Monday, October 24, 2011

Education

I've been thinking recently about what a college education really says about a person. The further I get in my studies here at BYU I've been coming to the conclusion that a degree says more about what kind of person you are than what knowledge or skills you have. I find that most of my time at college is spent doing assignments and projects and readings that have little or no relevance to what I'll actually be doing for most of my life, and all the details that I'm so meticulously examined on disappear out of my head the minute finals are over. However, I'm determined to get my 4-year degree because of what that degree says about my character and my work ethic.

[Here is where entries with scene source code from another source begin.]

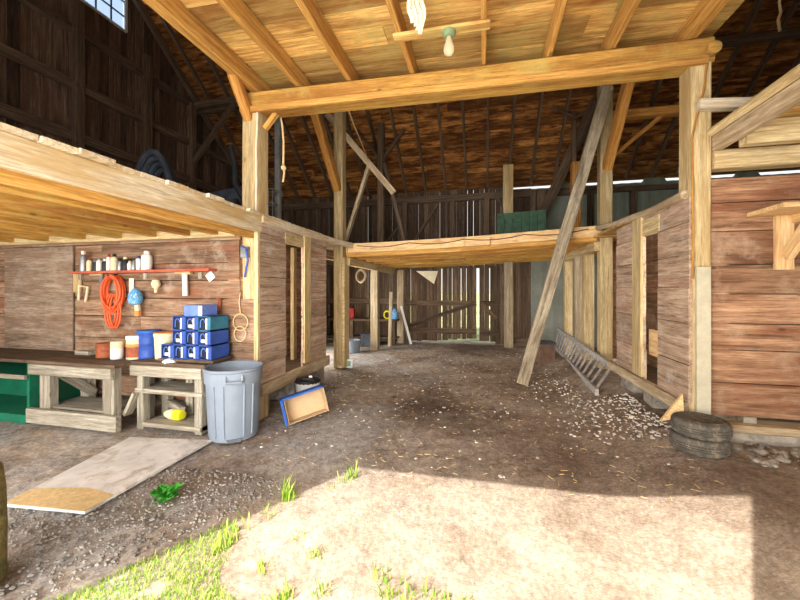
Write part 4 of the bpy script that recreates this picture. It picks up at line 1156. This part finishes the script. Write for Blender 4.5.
m = MB().mat('bin_grey'); m.tube([h0 - sd * .08 + V((0, 0, .06)) - hd * .02, h0 - sd * .08, h0 + hd * .025 - sd * .07, h0 + hd * .025 + sd * .07, h0 + sd * .08, h0 + sd * .08 + V((0, 0, .06)) - hd * .02], .014, 8); m.build('handle', br)
b_ = V((cx, cy, .03)) + fd * .252; MB().mat('bin_dark').box(b_, (.14, .02, .035), math.atan2(fd.x, -fd.y)).build('foot_recess', br)

# cardboard tray on its side
A, B_, C_, D_ = gnd(287, 427), None, None, None
bx = thing('cardboard_tray', 'open cardboard tray with blue outside tipped on its edge on the dirt', 'box', A)
# local frame: x along width, y into box, z up the tipped face
o = V((A.x + .01, A.y, 0.015)); ex = (at(326, 410, 4.35) - at(287, 427, A.y)); ex.z = 0.0; ex.normalize()
ex = V((math.cos(.68), math.sin(.68), 0.0)); n_ = V((-ex.y, ex.x, 0)); tilt = math.radians(8); roll = math.radians(12)
ez = V((0, 0, 1)); up_ = (n_ * math.sin(tilt) + ez * math.cos(tilt)); ex2 = (ex * math.cos(roll) + up_ * math.sin(roll)); up2 = (up_ * math.cos(roll) - ex * math.sin(roll)); back = ex2.cross(up2)
if back.y < 0: back = -back
W_, H_, D2 = 0.50, 0.29, 0.17


def bxquad(mb, x0, x1, y0, y1, z0, z1):
    vs_ = [o + ex2 * x + up2 * z + back * y for x in (x0, x1) for y in (y0, y1) for z in (z0, z1)]
    mb.add(vs_, [[0, 1, 3, 2], [4, 6, 7, 5], [0, 4, 5, 1], [2, 3, 7, 6], [0, 2, 6, 4], [1, 5, 7, 3]])


m = MB().mat('cardboard'); bxquad(m, 0, W_, D2 - .01, D2, 0, H_); bxquad(m, 0.006, W_, .0, D2, 0.0, .006); bxquad(m, W_ - .008, W_, -.02, D2, 0, H_); bxquad(m, .02, .026, 0, D2, .01, H_ - .01); m.build('inside', bx)
m = MB().mat('blue_box'); bxquad(m, -.012, .006, -.0, D2, -.0, H_ + .02); bxquad(m, -.012, W_, -.0, D2, H_, H_ + .02); m.build('blue_side', bx)
m = MB().mat('bin_blue_pale'); bxquad(m, -.016, -.012, .03, .06, .0, H_); m.build('printed_edge', bx)

c = gnd(305, 395); c = V((-2.15, 4.75, 0))
c = V((-2.46, 4.75, 0))
bk = thing('white_bucket', 'white bucket with black rubbish on top, behind the cardboard tray', 'bucket', (c.x, c.y, 0))
MB().mat('white_plastic').lathe([(.14, 0), (.145, .01), (.17, .26), (.176, .265), (.176, .285), (.16, .285), (.15, .05), (0, .05)], (c.x, c.y, 0.0), 24).build('body', bk)
m = MB().mat('black_plastic').lathe([(.176, .275), (.18, .29), (.17, .315), (.09, .33), (0, .31)], (c.x, c.y, 0), 18); m.tube([(c.x - .15, c.y - .04, .31), (c.x, c.y - .12, .35), (c.x + .12, c.y - .05, .32)], .03, 8); m.build('black_bag', bk)
MB().mat('white_label').box((c.x + .07, c.y - .05, .36), (.05, .05, .05), .4, .01).build('scrap', bk)

c = gnd(345, 369)
sg = thing('small_sign', 'small pale green tag board lying tilted at the loft post base', 'sign', (c.x, c.y, 0))
m = MB().mat('white_label').box((c.x, c.y + .05, .1), (.28, .02, .17), .1, .004, rx=-.35); m.build('board', sg)
m = MB().mat('sign_green').box((c.x, c.y + .037, .105), (.2, .006, .1), .1, 0, rx=-.35); m.build('print', sg)

# under the left loft, far bay
c = gnd(355, 353)
bb = thing('blue_bucket', 'pale blue bucket in the shade under the left loft', 'bucket', (c.x - .25, c.y + .1, 0))
MB().mat('bin_grey').lathe([(.17, 0), (.175, .01), (.2, .3), (.21, .3), (.21, .32), (.19, .32), (.17, .05), (0, .05)], (c.x - .1, c.y + .1, 0.0), 22).build('body', bb)
MB().mat('steel').tube([(c.x - .1 + .2 * math.cos(a), c.y + .1 - .02, .3 - .12 * math.sin(a)) for a in [math.pi * j / 10 for j in range(11)]], .006, 5).build('handle', bb)
rb = thing('rear_workbench', 'dark rear workbench with clutter under the left loft', 'workbench', (-4.0, 10.3, 0))
xa_, xb_ = -5.2, at(398, 325, 10.3).x
MB().mat('far_barn').board((xa_, 10.35, .72), (xb_, 10.35, .72), .6, .06).build('top', rb)
for x in (xa_ + .1, (xa_ + xb_) / 2, xb_ - .1): MB().mat('far_barn').board((x, 10.15, 0), (x, 10.15, .69), .1, .1, up=(0, 1, 0)).build('leg', rb)
MB().mat('far_barn').board((xa_, 10.35, .2), (xb_, 10.35, .2), .5, .04).build('shelf', rb)
c = at(351, 324, 10.3)
fe = thing('fire_extinguisher', 'red gas can standing on the dark rear workbench', 'can', (c.x, 10.3, .75)); fe.name = 'gas_can'
MB().mat('red_paint').box((c.x, 10.3, .9), (.24, .18, .3), 0, .03).build('body', fe)
MB().mat('black_plastic').tube([(c.x + .06, 10.3, 1.05), (c.x + .1, 10.25, 1.14)], .022, 8).build('spout', fe)
c = at(394.5, 322, 10.25)
jg = thing('blue_jug', 'blue jug on the right end of the rear workbench', 'jug', (c.x, 10.25, .75))
MB().mat('blue_bag').lathe([(.1, 0), (.11, .02), (.11, .2), (.05, .26), (.04, .3)], (c.x, 10.25, .75), 16).build('body', jg)
MB().mat('bin_blue').lathe([(.045, .29), (.045, .33), (0, .33)], (c.x, 10.25, .75), 12).build('cap', jg)
c = at(387, 322, 10.2)
yc = MB().mat('yellow'); yc.tube([(c.x + .09 * math.sin(a), 10.2, .87 + .11 * math.cos(a)) for a in [2 * math.pi * j / 16 for j in range(16)]], .022, 7, closed=True)
tag(yc.build('yellow_coil'), 'yellow coil of line beside the blue jug on the rear workbench', 'coil')
c = gnd(364, 347); m = MB().mat('dark_tarp').box((c.x, 9.9, .16), (.32, .3, .32), .2, .02); m.box((c.x, 9.9, .33), (.36, .34, .03), .2, .005)
tag(m.build('storage_tote'), 'dull grey storage tote on the ground before the rear bench', 'tote')
a, b = at(389.5, 343, 9.9), at(391, 292, 9.95); a.z = 0.0
tag(MB().mat('post_grey').board(a, b, .09, .03, up=(0, 1, 0)).build('white_stake'), 'pale upright stake leaning at the right end of the rear bench', 'stake')
a, b = at(411, 342, 10.4), at(401, 306, 10.45); a.z = 0.01
tag(MB().mat('white_plastic').board(a, b, .07, .025, up=(0, 1, 0)).build('leaning_stake'), 'white painted stake leaning on the left rear door jamb', 'stake')
c = at(361, 276, 7.8)
tag(MB().mat('post_grey').tube([(c.x + .1 * math.sin(a), 7.8 - 0.02 * math.sin(a * 3), c.z + .14 * math.cos(a)) for a in [2 * math.pi * j / 18 for j in range(18)]], .03, 7, closed=True).build('rope_coil'), 'grey coil of rope hanging under the left loft edge', 'rope')
# torn pale sheet hanging over the rear door
a, b, c, e = at(416, 271, 10.94), at(438, 271, 10.94), at(434, 284, 10.94), at(425, 277.5, 10.94)
m = MB().mat('paper_pale'); vs_ = []
for q in (a, b, c, e): vs_ += [q, q + V((0, .012, 0))]
m.add(vs_, [[0, 2, 4, 6], [7, 5, 3, 1], [0, 1, 3, 2], [2, 3, 5, 4], [4, 5, 7, 6], [6, 7, 1, 0]])
tag(m.build('torn_sheet'), 'torn pale tarp corner hanging above the rear double doors', 'sheet')

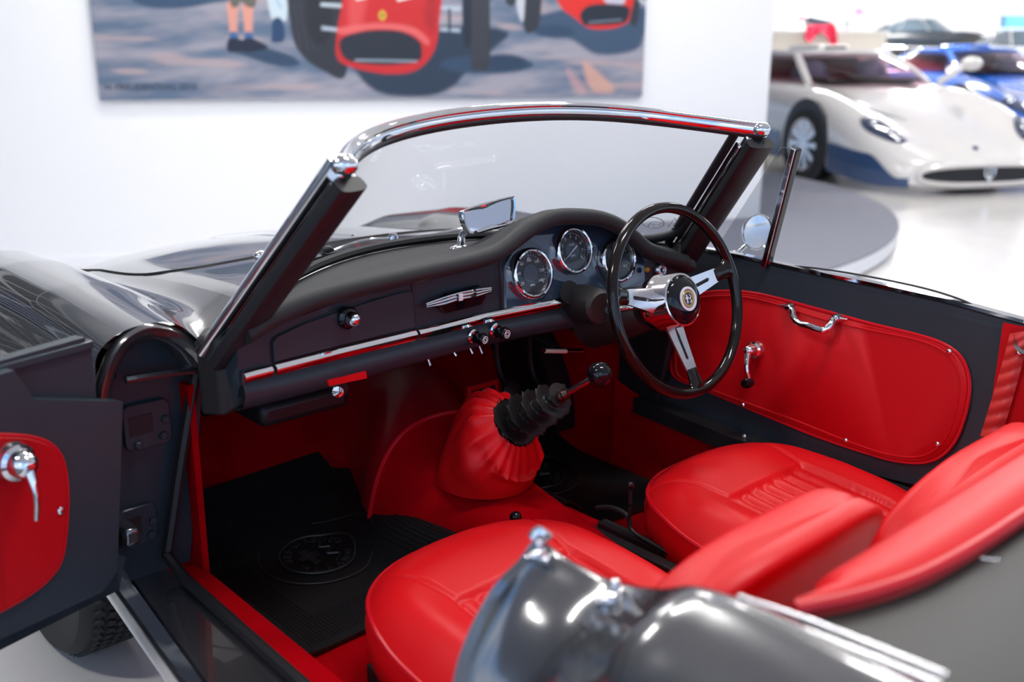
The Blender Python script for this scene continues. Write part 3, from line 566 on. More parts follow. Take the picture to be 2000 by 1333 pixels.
# ashtray with winged grip
pq = lambda px, py, o=-.004: D(px, py, o)
b = MB(); b.poly([pq(853, 600), pq(858, 583), pq(868, 572), pq(930, 556), pq(938, 562), pq(944, 580), pq(935, 594), pq(866, 611)], (0, -1, 0), .012, inset=.004); ash = b.build('ashtray', M['black'], dash, smooth=False)
b = MB(); a, c, m_ = pq(832, 597, -.016), pq(958, 566, -.016), pq(896, 579, -.024)
for k, (dz, rr) in enumerate([(.006, .0032), (0, .0036), (-.006, .0032)]): b.tube(sp([a+V(0, 0, dz*.5), (a+m_)/2+V(0, -.002, dz), m_+V(0, 0, dz), (c+m_)/2+V(0, -.002, dz), c+V(0, 0, dz*.5)], 16), rr, 8)
b.build('ashtray_grip', M['chrome'], ash)
b = MB(); b.box(m_+V(0, -.006, -.001), (.010, .004, .014)); b.build('ashtray_badge', mat('white_enamel', (.8, .8, .82), .3), ash, bevel=.001)
# ---- instruments
GN = nrm(V(-.06, -1, .24))
def DT(px, py, off=0):
    y = .25
    for _ in range(14): q = at(px, py, 'y', y); y = yd(q[0])+off+.24*(q[2]-.785)
    return q

GX = nrm(np.cross(V(0, 0, 1), -GN)) ; GX = -GX if GX[0] < 0 else GX; GY = nrm(np.cross(GX, GN)); GY = -GY if GY[2] < 0 else GY
cluster = MB(); dome = [(984, 612), (980, 520), (1000, 486), (1020, 462), (1050, 444), (1090, 434), (1150, 432), (1200, 445), (1238, 476), (1256, 510), (1258, 560), (1200, 580), (1150, 590), (1100, 598)]
cluster.poly([DT(*q, -.001) for q in dome], (0, -1, .24), .006, inset=.003); clu = cluster.build('instrument_panel', mat('sky_blue_gloss_panel', (.030, .052, .085), .12, 0, .8, 1.9, bump=(16, .25, 2)), dash, smooth=False)  # blue sky reflection put into the panel's base colour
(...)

I would never hire an employee for an important, long-term position in a company I owned unless they had a college degree, but in all honesty I don't think I'd care very much what they got their degree in. If it was a skilled position I'd want to know what real-world experience they had with those skills. The only purpose for the degree would be to tell me that the person had time-management skills, and could stick to something and accomplish it. The degree would also tell me that the employee knew how to take an assignment and complete it satisfactorily, and that he or she could manage some level of stress and handle some level of responsibility.

Sometimes I get a little frustrated in my studies when I don't see any value in what i'm cramming into my brain to satisfy an assignment or a professor, but I figure that it's because of the unpleasantness of the task that my degree will mean something and actually have some value.